I took the debt anyway, because the alternative — separate manual migration steps in a solo build, where I'm the only person who'd remember to run them — was the bigger risk. Forgetting to migrate would have cost me more, more often, than a bad migration breaking a deploy will cost me, less often.
The trigger for paying back this debt is named: when there's a second engineer, the migration step gets pulled out of postbuild and into a manual, gated, observable deploy step. Not before.
The pattern
The four decisions above look unrelated until you read them as the same question, asked four times: what am I willing to pay for what I'm trying to buy?
- Schema-per-tenant: paying operational complexity to buy isolation
- Two-app split: paying operational complexity to buy deploy isolation that I didn't actually need at solo scale
- Build the kundali engine: paying upfront engineering hours to buy long-term cost savings on a high-frequency operation
- Postbuild migration hook: paying deploy risk to buy never-forgetting-to-migrate
Three of these were appropriate; one was overpriced. The difference isn't that I made a mistake on the second one. The difference is that I noticed I was making a debt decision on the other three, and didn't notice on the second one until I started paying for it.
The actual rule
Every shortcut should have:
- A named owner. Future-me, on this date, will pay this. Not "the team" (there is no team). Not "later." A specific person, often me, on a specific kind of trigger.
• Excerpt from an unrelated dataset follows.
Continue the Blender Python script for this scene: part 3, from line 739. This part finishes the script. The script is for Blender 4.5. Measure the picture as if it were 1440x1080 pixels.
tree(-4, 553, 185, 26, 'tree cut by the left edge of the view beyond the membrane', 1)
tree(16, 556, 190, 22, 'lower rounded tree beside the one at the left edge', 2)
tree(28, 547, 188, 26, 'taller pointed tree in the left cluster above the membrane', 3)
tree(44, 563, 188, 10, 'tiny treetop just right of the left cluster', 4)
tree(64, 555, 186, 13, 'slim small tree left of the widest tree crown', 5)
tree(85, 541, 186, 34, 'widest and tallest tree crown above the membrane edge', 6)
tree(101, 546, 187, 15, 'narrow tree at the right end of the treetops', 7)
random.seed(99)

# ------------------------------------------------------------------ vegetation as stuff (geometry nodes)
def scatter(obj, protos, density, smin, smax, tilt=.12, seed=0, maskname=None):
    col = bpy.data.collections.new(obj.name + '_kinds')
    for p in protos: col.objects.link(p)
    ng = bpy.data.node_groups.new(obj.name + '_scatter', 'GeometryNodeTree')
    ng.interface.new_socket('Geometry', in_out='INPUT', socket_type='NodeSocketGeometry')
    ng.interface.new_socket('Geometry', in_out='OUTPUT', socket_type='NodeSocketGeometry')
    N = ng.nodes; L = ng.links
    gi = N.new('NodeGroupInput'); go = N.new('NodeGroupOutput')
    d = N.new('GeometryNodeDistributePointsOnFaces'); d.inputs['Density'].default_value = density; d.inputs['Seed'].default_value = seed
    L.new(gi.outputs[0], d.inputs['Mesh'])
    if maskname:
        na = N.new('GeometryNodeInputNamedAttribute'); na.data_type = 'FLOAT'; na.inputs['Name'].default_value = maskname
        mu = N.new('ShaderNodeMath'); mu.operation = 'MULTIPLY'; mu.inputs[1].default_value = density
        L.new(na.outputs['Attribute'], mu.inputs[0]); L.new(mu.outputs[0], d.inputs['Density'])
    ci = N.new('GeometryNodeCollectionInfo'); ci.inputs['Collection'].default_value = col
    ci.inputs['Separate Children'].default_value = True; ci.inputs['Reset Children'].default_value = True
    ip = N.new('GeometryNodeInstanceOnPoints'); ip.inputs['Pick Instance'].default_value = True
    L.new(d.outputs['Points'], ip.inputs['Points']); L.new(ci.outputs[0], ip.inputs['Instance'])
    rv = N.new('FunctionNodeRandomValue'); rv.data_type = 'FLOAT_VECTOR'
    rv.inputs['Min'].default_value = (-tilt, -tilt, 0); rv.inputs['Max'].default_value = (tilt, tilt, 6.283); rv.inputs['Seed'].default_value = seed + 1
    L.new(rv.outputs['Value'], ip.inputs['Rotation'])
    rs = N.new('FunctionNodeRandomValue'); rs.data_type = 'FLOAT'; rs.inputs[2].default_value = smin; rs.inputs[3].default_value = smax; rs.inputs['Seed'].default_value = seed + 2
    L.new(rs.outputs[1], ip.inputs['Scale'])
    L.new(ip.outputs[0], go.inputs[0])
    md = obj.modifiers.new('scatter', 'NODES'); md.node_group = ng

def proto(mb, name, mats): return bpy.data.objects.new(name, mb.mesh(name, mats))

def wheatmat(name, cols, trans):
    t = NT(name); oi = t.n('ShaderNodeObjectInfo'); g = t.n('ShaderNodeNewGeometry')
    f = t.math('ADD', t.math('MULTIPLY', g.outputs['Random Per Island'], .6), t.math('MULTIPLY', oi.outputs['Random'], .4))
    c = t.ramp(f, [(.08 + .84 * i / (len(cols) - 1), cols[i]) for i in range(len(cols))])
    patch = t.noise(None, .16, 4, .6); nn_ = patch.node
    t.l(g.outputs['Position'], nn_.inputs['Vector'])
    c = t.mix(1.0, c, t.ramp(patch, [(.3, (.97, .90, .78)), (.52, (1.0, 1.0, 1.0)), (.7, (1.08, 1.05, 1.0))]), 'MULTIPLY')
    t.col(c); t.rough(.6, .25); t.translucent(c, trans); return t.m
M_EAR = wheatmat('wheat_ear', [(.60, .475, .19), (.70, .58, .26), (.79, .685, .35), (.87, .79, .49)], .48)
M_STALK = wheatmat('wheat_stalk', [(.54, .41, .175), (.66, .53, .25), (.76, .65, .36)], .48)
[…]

- A named cost. What does carrying this debt cost per week, per deploy, per incident? If you can't write that down, you don't know what you're taking on.
- A named trigger. What event causes me to pay this back? Headcount growing past one? Tenant count past ten? A specific incident pattern?
If a shortcut doesn't have those three things, it's not a shortcut. It's a thing you decided to forget about, and forgetting is how solo builds collapse — not in a single explosion but in the slow accumulation of unnamed debts that nobody is tracking because nobody owns them.
The failure mode isn't taking on debt. It's taking it on accidentally.